Que un bobby gibraltareño repita con el acento de Camarón que nozotro zemo ingleze da una idea de la broma pesada que llevamos generaciones soportando en el extremo sur de la península. Este eterno anacronismo, objeto de tres resoluciones de la Asamblea General de la ONU y de atención especial por su comité de descolonización, revela nuestra fragilidad en política exterior, incapaz en siglos de recuperar apenas siete kilómetros de integridad territorial en manos foráneas.

Ni el Brexit ha conseguido quitarnos esa china del zapato. En lugar de mantener el final de este sainete entre las condiciones exigidas por Bruselas, como en su día anunció el gobierno a bombo y platillo amenazando incluso con el veto, pronto se eliminarán las trabas a la circulación por la Roca y la frontera quedará circunscrita a su puerto y aeropuerto, áreas por cierto usurpadas en su día por las autoridades británicas.

Al no entusiasmar demasiado estas rancias cuestiones de soberanía a los que mandan, se produzcan donde se produzcan, Gibraltar será a partir de ahora territorio de un país extracomunitario considerado casi como suelo comunitario, en este caso español. Hemos desaprovechado, desde luego, una magnífica oportunidad para acabar con esta humillante reliquia reconvertida en auténtica sentina del mediterráneo. La cosoberanía, una razonable opción planteada durante décadas por cancillerías españolas de distinto signo, ha quedado relegada ante un acuerdo del que inexplicablemente ningún texto ha trascendido, pero que apunta a la continuidad del señorío de su graciosa majestad sobre un paraíso fiscal que es además uno de los principales focos del contrabando mundial y de poco edificantes actividades por el estilo.

Sin necesidad de conocer los detalles, lo que ya sabemos es que tampoco de esta conseguiremos recobrar la titularidad sobre el enclave. Y que se va a perpetuar esa pintoresca situación de espaldas a la legalidad más elemental, premiándola con la ausencia de controles, lo que podría acarrear un efecto expansivo y perverso en las localidades adyacentes, como se habrá de comprobar.

Se aduce también que las comarcas gaditanas serán las grandes favorecidas, obviando que aquí hablamos de un grave asunto de Estado, no regional. Con todo, en vez de potenciarlas para convertirlas en un próspero motor de la zona y desplazar al Peñón, se las deja como mero soporte de ese patio de Monipodio, para que pueda seguir engrasando su turbio funcionamiento cotidiano. Con ello, renunciamos a que esa crucial mano de obra no tenga que cruzar la verja, para devaluar la importancia económica de esta anomalía y contribuir a su progresivo declive.

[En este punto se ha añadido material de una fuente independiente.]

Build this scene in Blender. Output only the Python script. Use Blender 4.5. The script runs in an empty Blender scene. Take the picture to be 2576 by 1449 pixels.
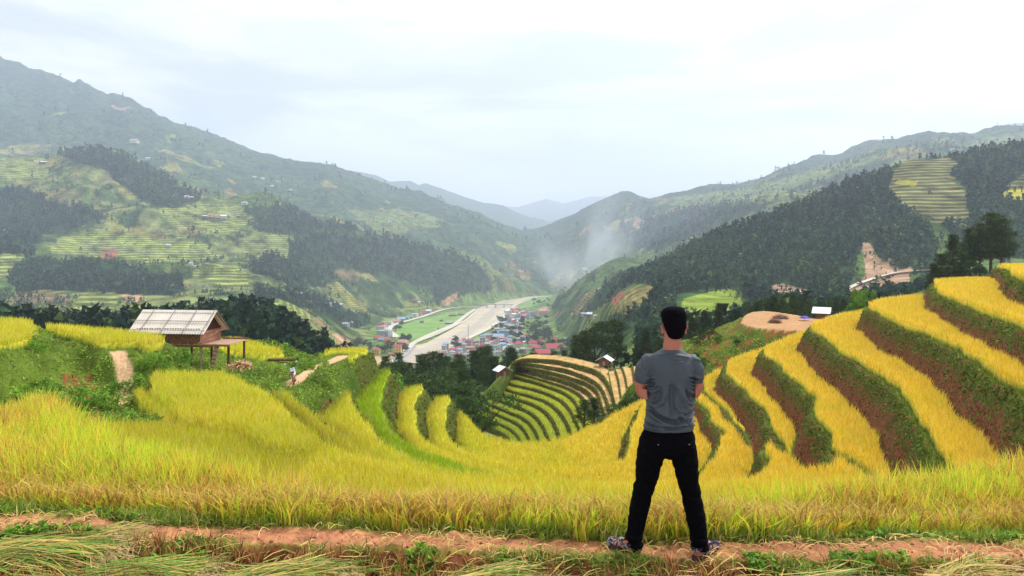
import bpy, math, random
import numpy as np
from mathutils import Vector, Matrix
scene = bpy.context.scene
R = math.radians
# ------------------------------------------------------------------ camera, sky, sun, exposure
EYE = 2.1                     # eye height above the dike the person stands on (dike top is z = 0)
cam = bpy.data.objects.new('camera', bpy.data.cameras.new('camera'))
scene.collection.objects.link(cam)
cam.location = (0, 0, EYE)
cam.rotation_euler = (R(90), 0, 0)
cam.data.sensor_width = 36
cam.data.lens = 24.61
cam.data.shift_y = -0.0371
cam.data.clip_start = 0.1
cam.data.clip_end = 60000
scene.camera = cam
SUN_EL, SUN_AZ = R(54), R(48)          # azimuth measured from +Y towards +X
world = bpy.data.worlds.new('World'); scene.world = world
world.use_nodes = True
nt = world.node_tree; nt.nodes.clear()
def N(t, ty, **kw):
    n = t.nodes.new(ty)
    for k, v in kw.items():
        if k.startswith('_'): n.inputs[k[1:].replace('_', ' ')].default_value = v
        else: setattr(n, k, v)
    return n
def L(t, a, b): t.links.new(a, b)
wo = N(nt, 'ShaderNodeOutputWorld')
sky = N(nt, 'ShaderNodeTexSky', sky_type='NISHITA', sun_disc=False)
sky.sun_elevation = SUN_EL; sky.sun_rotation = SUN_AZ
bg1 = N(nt, 'ShaderNodeBackground', _Strength=0.10); L(nt, sky.outputs[0], bg1.inputs[0])
tc = N(nt, 'ShaderNodeTexCoord')
mp = N(nt, 'ShaderNodeMapping'); mp.inputs['Scale'].default_value = (0.9, 0.9, 4.5); L(nt, tc.outputs['Generated'], mp.inputs[0])
n1 = N(nt, 'ShaderNodeTexNoise', _Scale=2.0, _Detail=7.0, _Roughness=0.55, _Distortion=0.5); L(nt, mp.outputs[0], n1.inputs['Vector'])
cr = N(nt, 'ShaderNodeValToRGB'); L(nt, n1.outputs[0], cr.inputs[0])
cr.color_ramp.elements[0].position = 0.44; cr.color_ramp.elements[0].color = (0.43, 0.46, 0.58, 1)
cr.color_ramp.elements[1].position = 0.62; cr.color_ramp.elements[1].color = (0.86, 0.845, 0.84, 1)
# brighter cloud round the hidden sun
nrm = N(nt, 'ShaderNodeVectorMath', operation='DOT_PRODUCT'); L(nt, tc.outputs['Generated'], nrm.inputs[0])
nrm.inputs[1].default_value = (math.sin(SUN_AZ)*math.cos(SUN_EL), math.cos(SUN_AZ)*math.cos(SUN_EL), math.sin(SUN_EL))
mr = N(nt, 'ShaderNodeMapRange'); L(nt, nrm.outputs['Value'], mr.inputs[0])
mr.inputs[1].default_value = 0.55; mr.inputs[2].default_value = 1.0; mr.inputs[3].default_value = 0.98; mr.inputs[4].default_value = 1.5
bg2 = N(nt, 'ShaderNodeBackground'); L(nt, cr.outputs[0], bg2.inputs[0]); L(nt, mr.outputs[0], bg2.inputs[1])
mx = N(nt, 'ShaderNodeMixShader'); mx.inputs[0].default_value = 0.93
L(nt, bg1.outputs[0], mx.inputs[1]); L(nt, bg2.outputs[0], mx.inputs[2]); L(nt, mx.outputs[0], wo.inputs[0])
sl = bpy.data.lights.new('sun', 'SUN'); sl.energy = 2.5; sl.angle = R(9); sl.color = (1.0, 0.965, 0.90)
sun = bpy.data.objects.new('sun', sl); scene.collection.objects.link(sun)
sd = Vector((math.sin(SUN_AZ)*math.cos(SUN_EL), math.cos(SUN_AZ)*math.cos(SUN_EL), math.sin(SUN_EL)))
sun.rotation_euler = sd.to_track_quat('Z', 'Y').to_euler()
scene.view_settings.view_transform = 'Standard'
scene.view_settings.look = 'None'
scene.view_settings.exposure = 0.82
scene.view_settings.gamma = 1.0
scene.cycles.max_bounces = 5
scene.cycles.diffuse_bounces = 2
scene.cycles.glossy_bounces = 2
scene.cycles.transparent_max_bounces = 8
scene.cycles.volume_bounces = 4
scene.cycles.use_denoising = True
# ------------------------------------------------------------------ helpers
rng = np.random.default_rng(7)
random.seed(7)
FL, HX, HY = 1761.0, 1288.0, 629.0      # focal length and principal point in survey units
def P(x, y, D):                          # survey point (x, y) at D metres below the eye -> ground X, Y
    return (D*(x-HX)/(y-HY), D*FL/(y-HY))
def PD(x, Y): return ((x-HX)/FL*Y, Y)    # survey column x at distance Y
def hsh(ix, iy, s):
    h = (ix.astype(np.int64)*374761393 + iy.astype(np.int64)*668265263 + s*974634777) & 0x7fffffff
    h = ((h ^ (h >> 13))*1274126177) & 0x7fffffff
    return ((h ^ (h >> 16)) & 0xffff)/65535.0
def vnoise(x, y, s=0):
    ix = np.floor(x); iy = np.floor(y); fx = x-ix; fy = y-iy
    fx = fx*fx*(3-2*fx); fy = fy*fy*(3-2*fy)
    a = hsh(ix, iy, s); b = hsh(ix+1, iy, s); c = hsh(ix, iy+1, s); d = hsh(ix+1, iy+1, s)
    return (a*(1-fx)+b*fx)*(1-fy)+(c*(1-fx)+d*fx)*fy
def fbm(x, y, o=4, s=0, g=0.5):
    t = 0; a = 1; n = 0
    for i in range(o):
        t = t+a*vnoise(x, y, s+i*17); n += a; a *= g; x = x*2.03+5.1; y = y*2.03+3.7
    return t/n
def sdist(px, py, poly, closed=True):    # signed distance, positive inside
    px = np.asarray(px, float); py = np.asarray(py, float)
    d2 = np.full(px.shape, 1e18); ins = np.zeros(px.shape, bool)
    n = len(poly)
    for i in range(n if closed else n-1):
        ax, ay = poly[i]; bx, by = poly[(i+1) % n]
        ex, ey = bx-ax, by-ay; l2 = ex*ex+ey*ey
        if l2 < 1e-12: continue
        t = np.clip(((px-ax)*ex+(py-ay)*ey)/l2, 0, 1)
        d2 = np.minimum(d2, (px-ax-t*ex)**2+(py-ay-t*ey)**2)
        if closed:
            if ay != by:
                c = ((ay > py) != (by > py)) & (px < ex*(py-ay)/(by-ay)+ax)
                ins ^= c
    d = np.sqrt(d2)
    return np.where(ins, d, -d) if closed else d
def smooth_poly(pts, it=2, closed=False):
    for _ in range(it):
        q = [] if closed else [pts[0]]
        n = len(pts)
        for i in range(n if closed else n-1):
            a = pts[i]; b = pts[(i+1) % n]
            q.append((a[0]*.75+b[0]*.25, a[1]*.75+b[1]*.25)); q.append((a[0]*.25+b[0]*.75, a[1]*.25+b[1]*.75))
        if not closed: q.append(pts[-1])
        pts = q
    return pts
def sst(x, a=0., b=1.):
    t = np.clip((x-a)/(b-a), 0, 1); return t*t*(3-2*t)
def np_mesh(name, V, F, cols=None, mat=None, parent=None, smooth=False, k=None):
    """V (n,3), F (m,3|4) -> one mesh object; cols (n,3|4) -> colour attribute 'Col'"""
    V = np.asarray(V, np.float32); F = np.asarray(F, np.int32)
    me = bpy.data.meshes.new(name); k = F.shape[1]
    me.vertices.add(len(V)); me.vertices.foreach_set('co', V.ravel())
    me.loops.add(F.size); me.loops.foreach_set('vertex_index', F.ravel())
    me.polygons.add(len(F)); me.polygons.foreach_set('loop_start', np.arange(0, F.size, k, dtype=np.int32))
    me.update(calc_edges=True)
    if smooth: me.polygons.foreach_set('use_smooth', np.ones(len(F), bool))
    if cols is not None:
        cols = np.asarray(cols, np.float32)
        if cols.shape[1] == 3: cols = np.hstack([cols, np.ones((len(cols), 1), np.float32)])
        a = me.color_attributes.new('Col', 'FLOAT_COLOR', 'POINT'); a.data.foreach_set('color', cols.ravel())
    if mat: me.materials.append(mat)
    o = bpy.data.objects.new(name, me); scene.collection.objects.link(o)
    if parent: o.parent = parent
    return o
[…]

Europa ni puede ni debe compartir espacio con quienes desafían sus reglas. Solo podría hacerlo si Gibraltar se sometiera a ellas, algo impensable al fundamentar su realidad en irregularidades toleradas por su metrópoli, con la condescendencia de los demás. Que esta antediluviana colonia pueda disfrutar de los beneficios comunitarios sin asumir sus obligaciones ni variar un ápice su dinámica vinculada al fraude es de aurora boreal, por más que se nos venda como un meritorio logro diplomático que afianza las libertades de tránsito y la cohesión social de la bahía de Algeciras. Si eso se hace sorteando los principios básicos del derecho internacional o europeo, resulta patente su ilegalidad.

Las dos únicas veces que cedimos superficie a Gibraltar por generosos motivos humanitarios -para que superaran sendas epidemias de fiebre amarilla-, se quedaron luego con esos metros. Al eliminarse los límites fronterizos, el tiempo dirá adónde llegarán en esta ocasión tierra adentro, quién sabe si a las inmediaciones del Palacio de Santa Cruz, sede madrileña del Ministerio de Asuntos Exteriores. O cerca del Palacio de la Moncloa, que está algo más al norte. Estemos bien atentos.